At first sight it might appear as if air had intruded itself between the separated surfaces of the ice, and to test this point I placed a cylinder two inches long and an inch wide upright in a copper vessel which was filled with ice-cold water. The ice cylinder rose about half an inch above the surface of the water. Placing the copper vessel on a slab of wood, and a second slab on the top of the cylinder of ice, the latter was subjected to the gradual action of a small hydraulic press. When the hazy surfaces were well developed in the portion of the ice above the water, the cylinder was removed and examined: the planes of rupture extended throughout the entire length of the cylinder, just as if it had been squeezed in air. I subsequently placed the ice in a stout vessel of glass, and squeezed it, as in the last experiment: the surfaces of discontinuity were seen forming under the liquid quite as distinctly as in air.

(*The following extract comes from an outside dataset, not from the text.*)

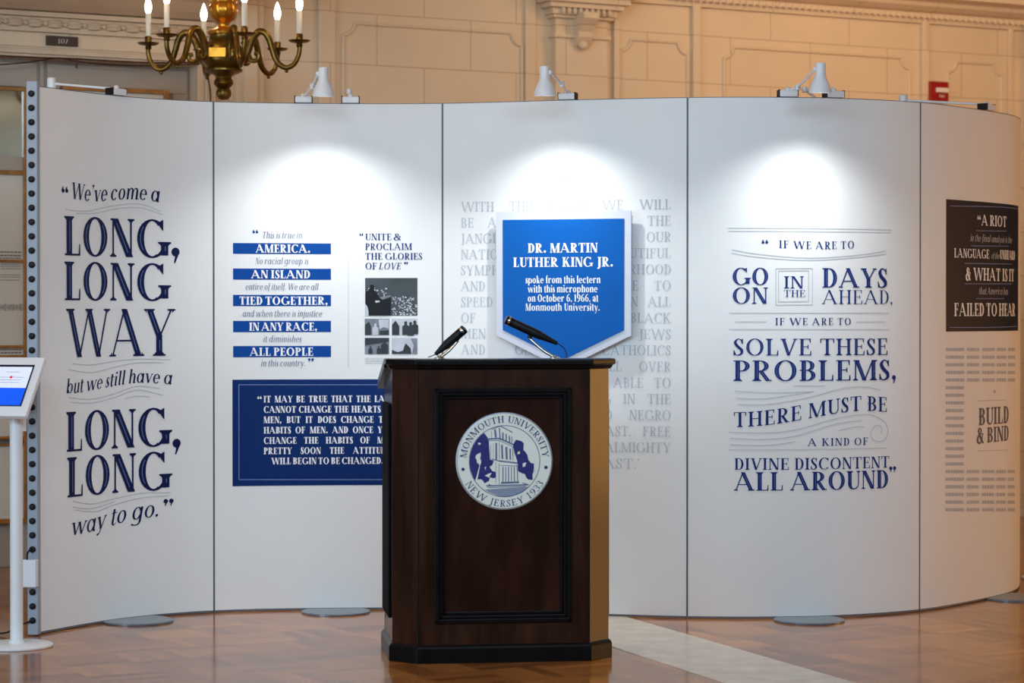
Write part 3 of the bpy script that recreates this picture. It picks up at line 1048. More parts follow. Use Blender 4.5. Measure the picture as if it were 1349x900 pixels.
# scrolled capital at the far right
mb = MB()
px0, px1 = wl(1340), wl(1400)
mb.box(px0 + 0.02, px1, -0.10, 0, 0, wz(1345, 78))
mb.box(px0, px1, -0.16, 0, wz(1345, 30), wz(1345, 22))
for i in range(4):
    mb.ball((px0 + 0.05 + i * 0.09, -0.13, wz(1345, 40 + 8 * (i % 2))), 0.05, 10, 0.9, 0.8, 1.1)
    mb.ball((px0 + 0.05 + i * 0.09, -0.12, wz(1345, 66)), 0.045, 10, 0.8, 0.8, 1.3)
tag(wallobj('trim_%d' % TRIMN[0], mb, M['wall'], smooth=True), kind='structure')
TRIMN[0] += 1
# skirting
bz = 0.27
mb = MB().box(LXD + 0.15, 9, -0.03, 0, 0, bz).box(LXD + 0.15, 9, -0.04, 0, 0, 0.05)
tag(wallobj('baseboard_back', mb, M['skirting'], bevel=0.004), kind='structure')

# ------------------------------------------------------------------ the display curve
CURVE_PX = [(50, 1.073), (160, 1.026), (281, 1.0), (430, 0.9915), (583, 0.992), (750, 1.0075), (905, 1.0194), (1030, 1.0205), (1120, 1.014), (1212, 0.996), (1285, 0.965)]
S1 = 670.0 / 2.44
raw = []
for px, r in CURVE_PX:
    s_ = S1 * r
    raw.append(((px - W_PX / 2) / s_, F / s_))
raw += [(2.58, 12.10), (2.705, 12.52), (2.765, 12.95)]
CV = smooth_path(raw, 24)
CU = [0.0]
for i in range(1, len(CV)):
    CU.append(CU[-1] + math.hypot(CV[i][0] - CV[i - 1][0], CV[i][1] - CV[i - 1][1]))
UMAX = CU[-1]


def cpos(u):
    u = min(max(u, 0.0), UMAX)
    lo, hi = 0, len(CU) - 1
    while hi - lo > 1:
        m = (lo + hi) // 2
        if CU[m] <= u:
            lo = m
        else:
            hi = m
    k = (u - CU[lo]) / (CU[hi] - CU[lo])
    return (CV[lo][0] + (CV[hi][0] - CV[lo][0]) * k, CV[lo][1] + (CV[hi][1] - CV[lo][1]) * k)


def cnorm(u):
    a, b = cpos(max(u - 0.03, 0)), cpos(min(u + 0.03, UMAX))
    dx, dy = b[0] - a[0], b[1] - a[1]
    l = math.hypot(dx, dy)
    return (dy / l, -dx / l)          # faces the viewer


def upx(px):
    tgt = (px - W_PX / 2) / F
    for i in range(len(CV) - 1):
        t0, t1 = CV[i][0] / CV[i][1], CV[i + 1][0] / CV[i + 1][1]
        if t0 <= tgt <= t1:
            k = (tgt - t0) / (t1 - t0)
            return CU[i] + (CU[i + 1] - CU[i]) * k
        if t1 < t0 and i > len(CV) // 2:
            return CU[i]
    return 0.0 if tgt < 0 else UMAX


def spx(px):
    return F / cpos(upx(px))[1]


def zpx(px, py):
    return at(px, py, cpos(upx(px))[1]).z


def onpanel(u, z, lift):
    x, y = cpos(u)
    nx, ny = cnorm(u)
    return Vector((x + nx * lift, y + ny * lift, z))


ZT, ZB = 2.452, 0.012
SEAM = [0.0, upx(281.5), upx(583), upx(905.5), upx(1212), UMAX]
PANEL_LABELS = [
    'white curved display panel reading We’ve come a long, long way, far left of the display',
    'white curved display panel with blue bands, small photographs and a navy quotation block',
    'white curved display panel with pale grey capitals behind the shield sign',
    'white curved display panel reading If we are to go on in the days ahead',
    'white curved display panel with a dark box reading A riot, far right of the display']
panels = []
for k in range(5):
    ua, ub = SEAM[k] + 0.002, SEAM[k + 1] - 0.002
    um = (ua + ub) / 2
    cx, cy = cpos(um)
    p = thing('display_panel', PANEL_LABELS[k], 'display panel', (cx, cy, 0), 0, 'curved exhibition display panels')
    panels.append(p)
    n = 36
    mb = MB()
    F_, B_ = [], []
    us = [ua + (ub - ua) * i / n for i in range(n + 1)]
    ring = [onpanel(u, 0, 0) for u in us] + [onpanel(u, 0, -0.022) for u in reversed(us)]
    lo = [q + Vector((0, 0, ZB)) for q in ring]
    hi = [q + Vector((0, 0, ZT)) for q in ring]
    m2 = len(ring)
    mb.add(lo + hi, [(i, (i + 1) % m2, m2 + (i + 1) % m2, m2 + i) for i in range(m2)])
    b0 = 0
    for i in range(n):
        j = 2 * n + 1 - i
        mb.f.append((i, j, j - 1, i + 1))
        mb.f.append((m2 + i, m2 + i + 1, m2 + j - 1, m2 + j))
    o = mb.build('board', M['panel'], p, world=True, smooth=True)
    # grey edging: both uprights, top and bottom
    e = MB()
    for (u0, u1) in ((ua - 0.0015, ua + 0.0022), (ub - 0.0022, ub + 0.0015)):
        r4 = [onpanel(u0, 0, 0.001), onpanel(u1, 0, 0.001), onpanel(u1, 0, -0.026), onpanel(u0, 0, -0.026)]
        e.loft([[q + Vector((0, 0, ZB)) for q in r4], [q + Vector((0, 0, ZT)) for q in r4]])
    for zz0, zz1 in ((ZT, ZT + 0.003), (ZB - 0.009, ZB)):
        for i in range(n):
            r4 = [onpanel(us[i], 0, 0.001), onpanel(us[i + 1], 0, 0.001), onpanel(us[i + 1], 0, -0.026), onpanel(us[i], 0, -0.026)]
            e.loft([[q + Vector((0, 0, zz0)) for q in r4], [q + Vector((0, 0, zz1)) for q in r4]])
    tag(e.build('edge_trim', M['panel_edge'], p, world=True), 'thin dark grey edging')

# round foot plates
for k, px in ((0, 166), (1, 442), (3, 1060), (4, 1316)):
    u = upx(px)
    c = onpanel(u, 0, 0.085)
    fp = MB().lathe([(0.165, 0.001), (0.165, 0.008), (0.155, 0.0105)], (c.x, c.y, 0), 48)
    tag(fp.build('foot_plate', M['foot'], panels[k], world=True), 'flat grey round steel foot')


def place_polys(mb, polys, u0, z0, lift, wave=None):
    for p in polys:
        if poly_area(p) < 0:
            p = p[::-1]
        vs = []
        for x, y in p:
            dz_ = wave(x) if wave else 0.0
            vs.append(onpanel(u0 + x, z0 + y + dz_, lift))
        mb.add(vs, [tuple(range(len(vs)))])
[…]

To prove that the surfaces were due to compression and not to any tearing asunder of the mass by tension, the following experiment was made:—A cylindrical piece of ice, one of whose ends, however, was not parallel to the other, was placed between the slabs of wood, and subjected to pressure. [Fig. 52] shows the disposition of the experiment. The effect upon the ice cylinder was that shown in [Fig. 53], the surfaces being developed along that side which had suffered the pressure. On examining the surfaces by a pocket lens they resembled the effect produced upon a smooth cold surface by breathing on it.

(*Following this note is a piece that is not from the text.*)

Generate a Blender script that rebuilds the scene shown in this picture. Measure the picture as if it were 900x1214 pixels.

LIQUID LAYERS PRODUCED BY PRESSURE.

The surfaces were always dim; and had the spaces been filled with air, or were they simply vacuous, the reflection of light from them would have been so copious as to render them much more brilliant than they were observed to be. To examine them more particularly I placed a concave mirror so as to throw the diffused daylight from a window full upon the cylinder. On applying the pressure dim spots were sometimes seen forming in the very middle of the ice, and these as they expanded laterally appeared to be in a state of intense motion, which followed closely the edge of each surface as it advanced through the solid ice. Once or twice I observed the hazy surfaces pioneered through the mass by dim offshoots, apparently liquid, and constituting a kind of decrystallisation. From the closest examination to which I was able to subject them, the surfaces appeared to me to be due to internal liquefaction; indeed, when the melting point of ice, having already a temperature of 32°, is lowered by pressure, its excess of heat must instantly be applied to produce this effect.

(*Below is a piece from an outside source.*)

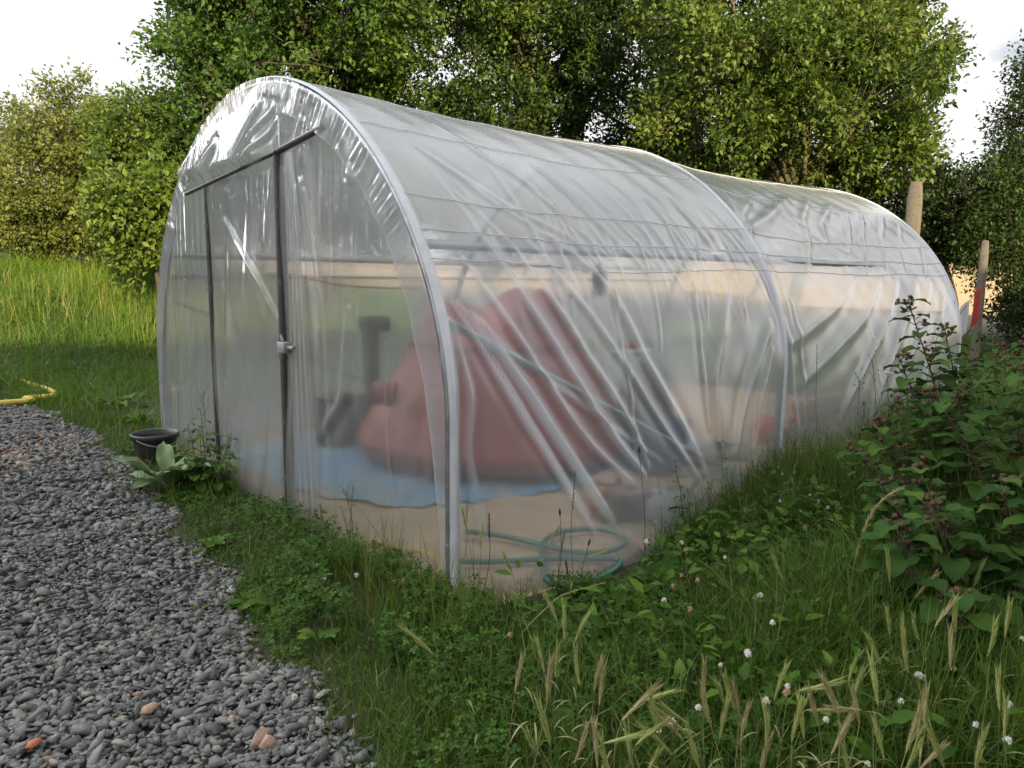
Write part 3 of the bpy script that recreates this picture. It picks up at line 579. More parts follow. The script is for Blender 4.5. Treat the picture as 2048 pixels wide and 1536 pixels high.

APPLICATION TO THE VEINED STRUCTURE.

I have already given a drawing (p. [386]) showing the development of the veined structure at the base of the ice-cascade of the Rhone; and if we compare that diagram with [Fig. 53] a striking similarity at once reveals itself. The ice of the glacier must undoubtedly be liquefied to some extent by the tremendous pressure to which it is here subjected. Surfaces of discontinuity will in all probability be formed, which facilitate the escape of the imprisoned air. The small quantity of water produced will be partly imbibed by the adjacent porous ice, and will be refrozen when relieved from the pressure. This action, associated with that ascribed to pressure in the last section, appears to me to furnish a complete physical explanation of the laminated structure of glacier-ice.

FOOTNOTES:

[A] This effect projected upon a screen is a most striking and instructive class experiment.